Pensavo a che cosa dire per l’inizio della Quaresima. Mi era venuto in mente di parlare dei Vangeli dell’anno A che, nel rito romano, sono un magnifico cammino di umanità e di speranza. Poi alcuni dialoghi durante la benedizione delle case mi avevano convinto a cambiare tema e a trattare molto più semplicemente il valore della Quaresima nella tradizione della Chiesa, riprendendo il senso del digiuno, dei fioretti e dell’astinenza. Indubbiamente erano tutte idee molto buone, ma idee della mia mente, idee che non avevano fatto i conti con lo straordinario tramonto che qui tra le montagne colora le cime di rosa e svela – a chi è attento – la promessa che Qualcuno, chissà come o chissà quando, ha fatto al nostro cuore. Io – infatti – non so perché esisto, perché ci sono, eppure mi rendo conto che Qualcuno ostinatamente mi vuole. E non so perché. Eppure quel tramonto è lì a dirmi, a urlarmi: “io ti voglio”. È come se tutta la natura fosse ferma – muta e sospesa – in trepida attesa di una mia risposta. Ed è come se lo fosse ogni giorno, in ogni ora. È allora, in quel rapido istante di consapevolezza, che mi vengono alla mente tutti i miei “peccati”, che il cuore mio si strugge al solo pensiero di quanto sia piccolo e meschino e di come io non voglia essere così.
Ci sono notti in cui tutto questo mi fa pensare che il giudizio finale non consisterà tanto in un processo quanto in un elenco, l’elenco che il diavolo farà di tutti i miei peccati di fronte a Dio e di fronte alle persone che ho amato e che mi hanno voluto bene. Immagino di essere lì in mezzo, col desiderio di fuggire, col dolore di chi sa che con le proprie azioni non ha fatto male solo a se stesso, ma ad ogni persona che ha creduto in lui e che su di lui ha investito un tratto del proprio bene e del proprio cuore. In quelle notti ammetto che mi viene da piangere e da pregare, mi viene da mendicare con tutto me stesso di essere un altro, di non dover sempre ignorare e nascondere, anzitutto a me, il male di cui io – proprio io, il prete – sono capace. E capisco che questo desiderio è proprio il gioco del demonio perché Dio non ha fatto tanta strada, la strada che separa il Cielo dalla Terra, perché io desiderassi essere un altro: Dio si è incarnato perché io imparassi a desiderare di essere me stesso, perché io imparassi a dire – anche davanti al mio male e al mio peccato – : “questo sono io”. Questo sono io, mamma; questo sono io, papà; questo sono io, amore mio; questo sono io, figlio mio; questo sono io, caro amico. E così come sono, per quello che sono, Qualcuno ha deciso di amarmi, Qualcuno ha deciso di salvarmi.
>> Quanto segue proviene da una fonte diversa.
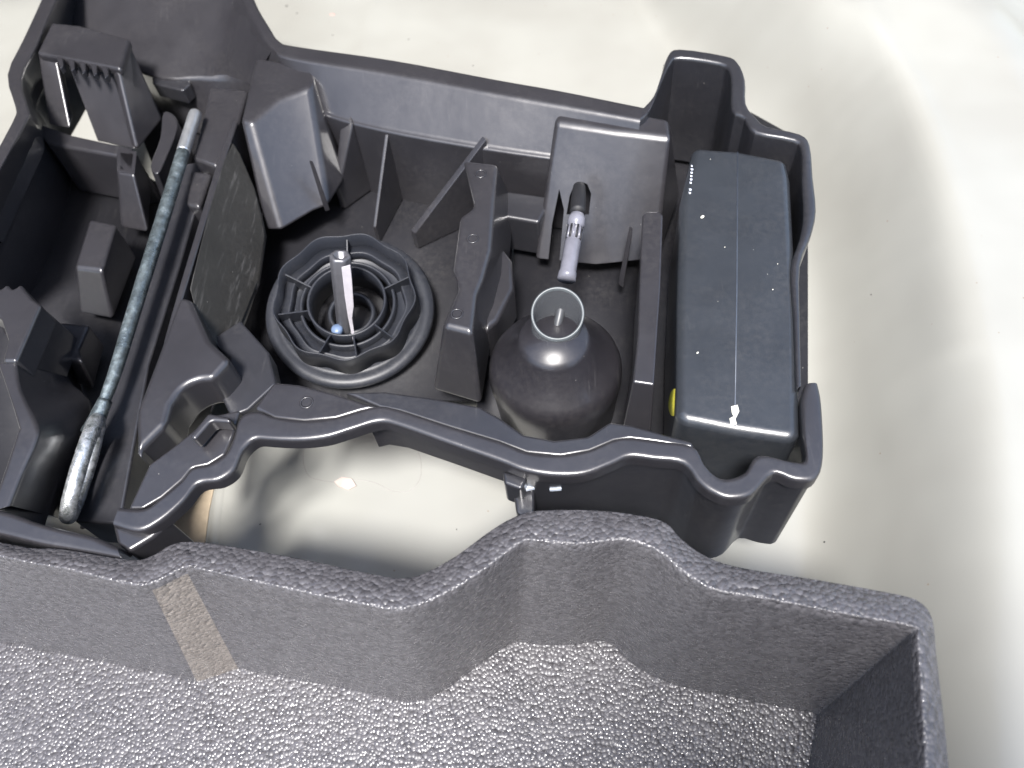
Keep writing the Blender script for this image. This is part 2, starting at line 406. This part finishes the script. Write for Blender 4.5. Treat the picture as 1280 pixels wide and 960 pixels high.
# rounded end of the rim's hook
# front wall below the rim at the right
W = [(640,583),(668,592),(710,590),(768,576),(809,573),(850,577),(873,600),(893,613),(915,620),(938,614),(962,591),(992,597),(1018,596),(1027,560),(1022,490)]
sheet('front_wall', [PL(W, -4), down(PL(W, -4), 104)], M_TRAY2, T, k=3, b=.8, thick=2)
# skirt box below the rim, centre
block('skirt', [(458,530),(474,514),(560,538),(640,562),(652,584),(624,573),(561,551),(499,530),(474,526)], -11, 34, M_TRAY, T, 1)
block('skirt', [(628,588),(660,596),(652,612),(630,604)], -14, 26, M_TRAY2, T, 1)
# inner shelf behind the rim
block('shelf', [(342,477),(374,480),(417,491),(455,503),(474,508),(449,514),(420,523),(380,527),(342,523),(317,510)], -5, 12, M_TRAY, T, 1.2)
sh = [(430,490),(480,489),(540,497),(600,508),(625,522),(655,543),(693,550),(735,545),(762,527),(790,531),(866,552),
      (868,560),(819,552),(787,548),(768,551),(737,564),(701,570),(658,566),(624,553),(561,534),(499,514),(474,509)]
block('shelf', sh, -9, 10, M_TRAY2, T, 1)
block('clip', [(640,602),(657,606),(668,606),(668,640),(655,648),(645,640)], -30, 60, M_TRAY2, T, 1)
for q_ in ([(660,590),(668,591),(670,609),(657,612)], [(688,592),(698,592),(702,611),(687,612)]): block('bright_gap_piece', q_, -24, 3, simple('pale gap fill', (.45, .5, .58), .4), T, .3)  # pale pieces added where bright floor shows through gaps
# ---- left rim
sheet('side_wall', [down(PL([(75,-60),(50,0),(28,48),(8,92),(18,133),(16,147),(0,180),(-40,260)]), 40), PL([(75,-60),(50,0),(28,48),(8,92),(18,133),(16,147),(0,180),(-40,260)]),
      PL([(100,-55),(68,5),(47,55),(27,98),(36,138),(34,150),(0,212),(-38,300)]), PL([(110,-10),(85,50),(64,100),(46,132),(56,165),(52,190),(20,270),(-20,360)], -50), PL([(140,40),(120,110),(100,150),(80,190),(90,220),(86,250),(60,330),(10,420)], -110)], M_TRAY, T, k=3)
bl = [(-45,330),(0,362),(8,354),(16,362),(25,354),(40,373),(51,380),(36,415),(20,452),(2,452),(9,425),(0,398),(-35,380)]
block('side_block', bl, 0, 22, M_TRAY, T, 1.8)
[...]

In questo modo, grazie a questa piccola luce, ho capito che cos’è la Quaresima: non il tempo in cui io faccio qualcosa per Dio o il tempo in cui dimostro a me stesso di essere superiore alla mia animale natura, ma il tempo – piccolo e semplice – in cui imparo a dire il mio nome e a non nascondere tutta la storia di nobiltà e di miseria che dietro a quel nome è custodita. Il mio nome, la mia storia, portano con sé un’esigenza radicale che io non posso più nascondere, che io non posso più insabbiare dietro alle parziali domande che scandiscono la mia giornata, i miei pensieri, i miei discorsi. Io non cerco mio padre e mia madre, non cerco mio figlio o mia sorella, non cerco un lavoro o una morosa, non cerco neppure di recuperare chi ha separato la sua strada dalla mia: Io cerco qualcuno che mi salvi, qualcuno che mi ami. Io cerco Te, o Cristo.
Non so che cosa voi stiate pensando per la Quaresima. Io ho pensato che sarebbe bello piangere. Piangere fino alle lacrime. Fino a percepire tutta la portata del mio cuore e della mia carne, fino ad urlare – nel silenzio di quest’ora – tutto il mio bisogno umano che niente, nessuna gloria o nessuna battaglia, potrà mai colmare. Perché quello che capisco è che io non sono un Santo. Non sono uno che fa così tutto bene da non aver più bisogno di Dio: io sono un urlo, un Desiderio. E non ho altro modo per esprimere tutto questo se non quelle parole che, nella mia breve e forse meschina vita, ho imparato a dire tra le lacrime: “Vieni Signore Gesù”. Già, vieni Signore perché ho peccato. Vieni, Signore, perché davanti a Te non ho più bisogno di barare o di far finta di essere un altro: posso piangere, posso dire, posso finalmente accarezzare, e guardare con simpatia, questa povera umanità che Tu hai creato e che hai permesso che ciascuno di noi potesse chiamare, misteriosamente e definitivamente, Io.